Objective of Financial management- Are as following:

  • Providing funds to the business.
  • Analyzing alternatives of raising funds.
  • Effective utilization of the funds.
  • Minimizing the weighted average cost of capital.
  • Taking business decisions.
  • Achieving company's goals.

Scope of Financial management- It is ad following:

Financing decision- Financial management helps taking financing decisions, from where to raise the funds, which source of funds will be cheaper that will reduce the overall cost of capital. It includes financial planning and capital structure decisions.

Investment decision- Financial management helps management to take the short term and long term investment decisions. Long term investment decision includes purchasing the machinery, non current assets and setting up the plant etc. short term investment decision includes working capital decisions for day to day functioning of business.

Dividend decision- This is also one of the most important decisions, taken by financial management. Dividend is a part of profit and distributed out of the profits, financial management analyze the profit as well as the needs of shareholders.
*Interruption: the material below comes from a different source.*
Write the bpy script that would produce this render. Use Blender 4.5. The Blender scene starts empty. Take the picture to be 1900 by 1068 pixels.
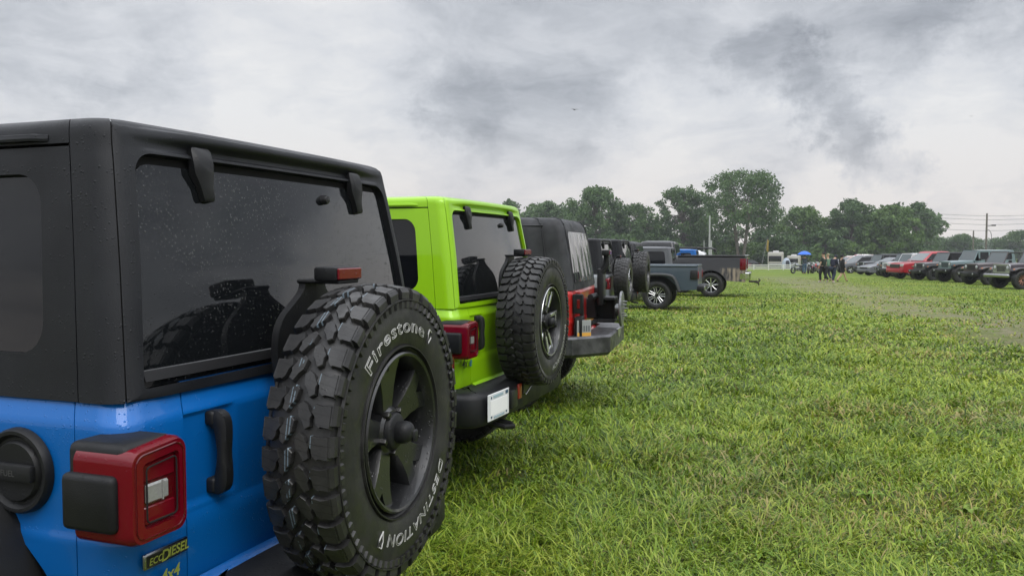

Whether the dividend should be given or the profit should be retained for expansion purpose. What should be the dividend payout ratio and retention ratio. These decisions are taken under financial management.

Advantage of financial management- Are as following:

  • Financial management helps taking financing, investment and dividend decisions.
  • Financial management analyzes the best source of finance and provides funding to business.
  • It distributes the funds in different streams of business so that each and every unit of business have proper funds.
  • It helps in taking financial planning and capital structure decisions.
  • It always tries to reduce the cost of capital for the business so that profit can be increased.
  • It manages the cash in such a ways so that there is no shortfall of the cash in the business.

Answer(2): Financial markets- These are the markets where trading of financial instruments take place such as shares, bonds, debt securities, mutual funds, currency, ETFs etc. Financial market plays a great role in raising the funds for business.

Raising funds through financial markets- These are the ways where a company can raise money through financial markets-

Issuing shares in primary market- Company can come up with Initial public offer through which, it issues shares in the primary market for the very first time. People invest into the IPO of the company and get the shares of the company, in return company gets the funding, after the IPO, company is listed on the exchange and trading starts. Share in the part of company's equity capital and people who buy company's shares are called shareholders and have voting and ownership rights.

Issuing bonds in bond market- Company can also issue bonds in the bond market and can raise the funds, bond is the debt instrument, it provides interest to the bondholders, bonds are of different types.

Further public offer- After getting listed on the exchange, if company further needs money, it can come up with FPO and can either issues new shares or can sell the existing shares to the general public.

Borrowing money from banks- Companies also can take loan from banks, loan can be long term or short term. Companies have to pay interest on loan and loan is a liability.